After months of speculation the Federal Reserve finally decided to taper its asset purchasing scheme last night. The US Central Bank announced that it will be reducing its monthly purchases from $85 billion per month down to $75 billion per month due to improvements in the labour market. The $10 billion taper will consist of an equal $5 billion reduction to both mortgage-backed securities and US Treasuries.
Surprisingly, the Pound to US Dollar exchange rate actually rallied after the announcement, briefly striking a fresh 27-month high of 1.6485.
There are two reasons for GBP/USD’s unexpected jump.
Firstly, Federal Reserve Chairman Ben Bernanke used his post-decision press conference to try and hammer home the point that “tapering does not equal tightening”, probably in attempt to assuage fears that credit conditions in America could worsen following the decision, which could leave the Federal Reserve’s hopes of an economic revival hoisted by its own petard. The special effort that Bernanke put into convincing markets that the taper would not lead to higher interest rates was seen as dovish by traders, and this worked against the US Dollar.
And secondly, earlier in the day yesterday it was announced that the British Unemployment Rate fell by -0.2% to a fresh 4.5-year low of 7.4%. A surprisingly high 250,000 people found work in the run up to October and this sent the total number of people in employment in Britain up to an all-time high of just over 30 million. The latest optimistic labour market reading means that the headline UK Unemployment Rate is currently just four percentage points above the Bank of England’s 7.0% threshold – a level which is likely to bring about a hiking of interest rates from the Central Bank.
A combination of the Fed’s dovish speak in the immediate aftermath of the taper and the UK’s sanguine labour market prospects led investors to the conclusion that the BoE will hike rates before the Fed, and this is what sent GBP/USD higher yesterday evening. On the day, Sterling appreciated by over 2.5 cents.
A similar, but slightly different, mindset allowed the Pound to reach a fresh 4-year high against the Australian Dollar. The primary driver behind GBP/AUD’s electric 3-cent ascent, from 1.8280 to 1.8530, was the unexpectedly robust UK labour market report.

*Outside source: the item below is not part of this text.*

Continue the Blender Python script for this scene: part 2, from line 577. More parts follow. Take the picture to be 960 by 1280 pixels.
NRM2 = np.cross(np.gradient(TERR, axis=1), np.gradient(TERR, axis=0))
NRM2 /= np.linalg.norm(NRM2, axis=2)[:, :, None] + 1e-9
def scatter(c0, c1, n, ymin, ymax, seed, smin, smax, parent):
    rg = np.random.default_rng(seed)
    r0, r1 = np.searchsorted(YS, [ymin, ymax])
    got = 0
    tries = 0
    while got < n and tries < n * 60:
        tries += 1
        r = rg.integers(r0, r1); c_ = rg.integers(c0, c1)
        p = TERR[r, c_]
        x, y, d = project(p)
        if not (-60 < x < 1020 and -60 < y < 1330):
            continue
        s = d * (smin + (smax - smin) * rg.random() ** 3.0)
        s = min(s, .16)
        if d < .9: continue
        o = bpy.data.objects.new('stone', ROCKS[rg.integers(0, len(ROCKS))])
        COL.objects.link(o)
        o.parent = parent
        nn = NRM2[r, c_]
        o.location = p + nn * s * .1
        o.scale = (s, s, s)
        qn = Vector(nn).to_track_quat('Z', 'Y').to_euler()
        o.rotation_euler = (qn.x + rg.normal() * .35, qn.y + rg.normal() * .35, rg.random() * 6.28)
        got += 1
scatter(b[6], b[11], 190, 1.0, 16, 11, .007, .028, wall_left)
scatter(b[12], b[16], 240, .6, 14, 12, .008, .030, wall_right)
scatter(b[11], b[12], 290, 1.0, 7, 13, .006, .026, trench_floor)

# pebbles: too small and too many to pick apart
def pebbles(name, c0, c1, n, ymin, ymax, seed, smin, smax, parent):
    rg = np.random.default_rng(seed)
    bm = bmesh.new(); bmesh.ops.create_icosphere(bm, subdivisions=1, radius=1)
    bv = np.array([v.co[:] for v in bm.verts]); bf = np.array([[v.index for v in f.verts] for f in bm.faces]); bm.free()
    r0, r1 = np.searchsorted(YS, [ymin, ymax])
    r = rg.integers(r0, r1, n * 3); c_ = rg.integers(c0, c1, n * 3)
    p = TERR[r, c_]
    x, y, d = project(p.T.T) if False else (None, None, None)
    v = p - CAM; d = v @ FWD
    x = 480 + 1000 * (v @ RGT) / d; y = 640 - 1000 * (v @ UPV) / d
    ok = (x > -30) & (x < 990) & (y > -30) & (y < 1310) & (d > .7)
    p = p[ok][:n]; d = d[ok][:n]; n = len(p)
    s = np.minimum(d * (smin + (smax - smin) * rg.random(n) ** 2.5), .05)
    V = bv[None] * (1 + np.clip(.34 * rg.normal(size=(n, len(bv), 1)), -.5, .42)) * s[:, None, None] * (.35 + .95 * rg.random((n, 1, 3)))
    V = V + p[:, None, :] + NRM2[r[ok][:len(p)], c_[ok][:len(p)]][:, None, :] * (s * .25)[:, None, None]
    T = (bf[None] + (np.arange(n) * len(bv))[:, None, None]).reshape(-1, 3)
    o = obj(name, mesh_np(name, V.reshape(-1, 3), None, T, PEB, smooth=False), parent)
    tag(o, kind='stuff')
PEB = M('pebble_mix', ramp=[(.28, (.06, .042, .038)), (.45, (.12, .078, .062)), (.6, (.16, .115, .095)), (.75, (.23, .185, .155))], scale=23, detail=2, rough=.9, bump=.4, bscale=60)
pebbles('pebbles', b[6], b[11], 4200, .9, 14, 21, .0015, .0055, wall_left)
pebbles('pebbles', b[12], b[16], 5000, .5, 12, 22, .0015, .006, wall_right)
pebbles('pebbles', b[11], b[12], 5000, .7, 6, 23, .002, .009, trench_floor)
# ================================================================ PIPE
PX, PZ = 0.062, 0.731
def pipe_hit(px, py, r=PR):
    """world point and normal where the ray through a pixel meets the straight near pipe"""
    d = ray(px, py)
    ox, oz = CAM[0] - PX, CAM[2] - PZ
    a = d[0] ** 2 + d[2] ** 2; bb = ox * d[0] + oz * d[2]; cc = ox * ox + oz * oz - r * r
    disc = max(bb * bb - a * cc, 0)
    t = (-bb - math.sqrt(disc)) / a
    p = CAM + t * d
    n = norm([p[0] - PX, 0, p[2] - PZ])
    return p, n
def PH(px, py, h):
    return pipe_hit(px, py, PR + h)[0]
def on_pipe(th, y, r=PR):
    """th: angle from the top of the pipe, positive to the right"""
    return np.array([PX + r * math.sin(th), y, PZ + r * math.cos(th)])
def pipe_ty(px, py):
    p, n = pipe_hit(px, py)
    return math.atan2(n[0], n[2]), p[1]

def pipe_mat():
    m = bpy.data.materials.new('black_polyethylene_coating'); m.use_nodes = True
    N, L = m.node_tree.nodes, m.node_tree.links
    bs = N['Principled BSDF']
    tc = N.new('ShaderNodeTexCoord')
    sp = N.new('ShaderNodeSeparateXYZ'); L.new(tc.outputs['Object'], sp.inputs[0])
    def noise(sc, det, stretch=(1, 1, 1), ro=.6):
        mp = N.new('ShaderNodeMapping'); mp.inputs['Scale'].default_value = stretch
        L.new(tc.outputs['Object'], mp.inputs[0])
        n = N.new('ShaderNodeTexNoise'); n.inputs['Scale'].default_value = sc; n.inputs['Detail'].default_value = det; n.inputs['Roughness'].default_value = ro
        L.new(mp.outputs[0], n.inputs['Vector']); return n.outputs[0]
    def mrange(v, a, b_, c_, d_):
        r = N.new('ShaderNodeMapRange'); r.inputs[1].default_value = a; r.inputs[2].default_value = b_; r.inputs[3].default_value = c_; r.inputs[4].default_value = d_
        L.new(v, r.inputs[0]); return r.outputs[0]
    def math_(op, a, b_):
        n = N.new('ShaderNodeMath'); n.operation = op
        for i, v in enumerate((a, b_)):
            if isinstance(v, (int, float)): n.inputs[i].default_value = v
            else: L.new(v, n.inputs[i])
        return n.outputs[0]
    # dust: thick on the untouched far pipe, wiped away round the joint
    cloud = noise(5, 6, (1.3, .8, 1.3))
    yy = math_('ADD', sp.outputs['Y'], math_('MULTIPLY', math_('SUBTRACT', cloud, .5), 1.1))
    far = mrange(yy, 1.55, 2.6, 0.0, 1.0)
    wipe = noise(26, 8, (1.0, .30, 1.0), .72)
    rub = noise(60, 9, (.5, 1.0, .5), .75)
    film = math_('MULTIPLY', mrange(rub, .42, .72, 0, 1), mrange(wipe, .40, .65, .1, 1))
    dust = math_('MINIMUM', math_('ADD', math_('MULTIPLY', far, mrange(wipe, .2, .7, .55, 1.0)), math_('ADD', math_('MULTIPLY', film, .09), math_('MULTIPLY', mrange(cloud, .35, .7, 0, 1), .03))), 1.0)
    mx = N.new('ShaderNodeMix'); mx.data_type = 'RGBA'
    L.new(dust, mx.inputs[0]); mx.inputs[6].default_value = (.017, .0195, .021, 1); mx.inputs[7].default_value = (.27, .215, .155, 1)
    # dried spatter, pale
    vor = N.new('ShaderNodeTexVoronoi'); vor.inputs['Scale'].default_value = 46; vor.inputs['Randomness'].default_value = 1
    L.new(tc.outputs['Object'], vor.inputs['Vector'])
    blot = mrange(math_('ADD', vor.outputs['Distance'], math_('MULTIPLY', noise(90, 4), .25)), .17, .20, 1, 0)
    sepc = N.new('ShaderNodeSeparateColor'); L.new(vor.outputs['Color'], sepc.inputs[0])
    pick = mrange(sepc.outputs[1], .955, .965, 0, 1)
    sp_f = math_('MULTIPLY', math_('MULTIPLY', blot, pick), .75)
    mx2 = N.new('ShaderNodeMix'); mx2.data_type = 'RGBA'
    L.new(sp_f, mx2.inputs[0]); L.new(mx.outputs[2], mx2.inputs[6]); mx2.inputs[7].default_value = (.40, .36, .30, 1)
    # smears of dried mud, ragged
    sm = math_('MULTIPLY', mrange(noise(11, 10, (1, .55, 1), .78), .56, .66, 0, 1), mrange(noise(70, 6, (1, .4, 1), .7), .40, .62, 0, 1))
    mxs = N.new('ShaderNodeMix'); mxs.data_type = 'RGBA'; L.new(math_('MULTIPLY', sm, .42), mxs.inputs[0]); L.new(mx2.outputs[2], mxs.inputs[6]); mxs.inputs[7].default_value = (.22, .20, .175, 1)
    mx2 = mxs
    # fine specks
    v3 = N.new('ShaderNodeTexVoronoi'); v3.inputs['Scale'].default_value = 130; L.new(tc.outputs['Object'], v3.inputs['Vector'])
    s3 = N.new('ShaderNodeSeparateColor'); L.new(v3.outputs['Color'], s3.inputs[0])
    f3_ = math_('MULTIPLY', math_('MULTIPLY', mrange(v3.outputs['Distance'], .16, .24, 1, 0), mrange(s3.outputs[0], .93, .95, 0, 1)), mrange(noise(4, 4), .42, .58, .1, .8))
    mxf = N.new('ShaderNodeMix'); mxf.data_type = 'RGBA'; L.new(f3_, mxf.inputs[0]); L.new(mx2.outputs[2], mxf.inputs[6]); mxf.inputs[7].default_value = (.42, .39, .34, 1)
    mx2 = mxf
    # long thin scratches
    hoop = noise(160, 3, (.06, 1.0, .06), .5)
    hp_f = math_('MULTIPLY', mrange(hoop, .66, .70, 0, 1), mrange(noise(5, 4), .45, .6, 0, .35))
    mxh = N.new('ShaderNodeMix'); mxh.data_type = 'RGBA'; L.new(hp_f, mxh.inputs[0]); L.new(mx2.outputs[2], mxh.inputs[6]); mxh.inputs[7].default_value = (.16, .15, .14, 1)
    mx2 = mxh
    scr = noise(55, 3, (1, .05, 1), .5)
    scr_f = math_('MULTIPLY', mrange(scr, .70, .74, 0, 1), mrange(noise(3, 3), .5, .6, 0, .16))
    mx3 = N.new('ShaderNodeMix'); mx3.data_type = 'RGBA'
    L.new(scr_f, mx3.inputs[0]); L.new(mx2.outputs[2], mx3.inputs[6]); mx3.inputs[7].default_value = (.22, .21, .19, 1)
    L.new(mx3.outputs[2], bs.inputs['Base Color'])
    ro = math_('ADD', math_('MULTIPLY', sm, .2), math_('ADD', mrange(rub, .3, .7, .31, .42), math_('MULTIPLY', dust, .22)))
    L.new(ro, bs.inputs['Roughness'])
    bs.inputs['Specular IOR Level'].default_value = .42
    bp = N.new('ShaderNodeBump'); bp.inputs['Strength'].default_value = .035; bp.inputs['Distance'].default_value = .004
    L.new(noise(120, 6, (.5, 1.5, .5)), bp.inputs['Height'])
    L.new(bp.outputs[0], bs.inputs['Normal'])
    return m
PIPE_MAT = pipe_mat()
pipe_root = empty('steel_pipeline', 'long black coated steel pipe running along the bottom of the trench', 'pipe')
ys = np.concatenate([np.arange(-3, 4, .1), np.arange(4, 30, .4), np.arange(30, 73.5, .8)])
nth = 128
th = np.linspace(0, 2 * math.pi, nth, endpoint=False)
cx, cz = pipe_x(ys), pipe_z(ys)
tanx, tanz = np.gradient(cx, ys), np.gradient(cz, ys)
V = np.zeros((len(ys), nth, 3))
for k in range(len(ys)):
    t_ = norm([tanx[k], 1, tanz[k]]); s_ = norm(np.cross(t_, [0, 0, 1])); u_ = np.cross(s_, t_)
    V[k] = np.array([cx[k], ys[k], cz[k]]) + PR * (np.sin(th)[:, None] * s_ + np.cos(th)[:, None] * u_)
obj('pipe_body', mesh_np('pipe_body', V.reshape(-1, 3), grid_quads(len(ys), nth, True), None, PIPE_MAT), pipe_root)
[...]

However, despite Bernanke’s dovish undertones, and the recognition that asset purchases are likely to continue, albeit at a reduced pace, for the entirety of 2014, the tapering of QE3 had a negative impact on the high-risk ‘Aussie’ Dollar. This is because the Australian Dollar is highly perceptible to shifts in risk sentiment. By reducing asset purchases, which in essence is making credit more expensive, the Fed’s decision to taper QE3 made investors less keen to hold assets priced in AUD that are liable to fluctuate in value.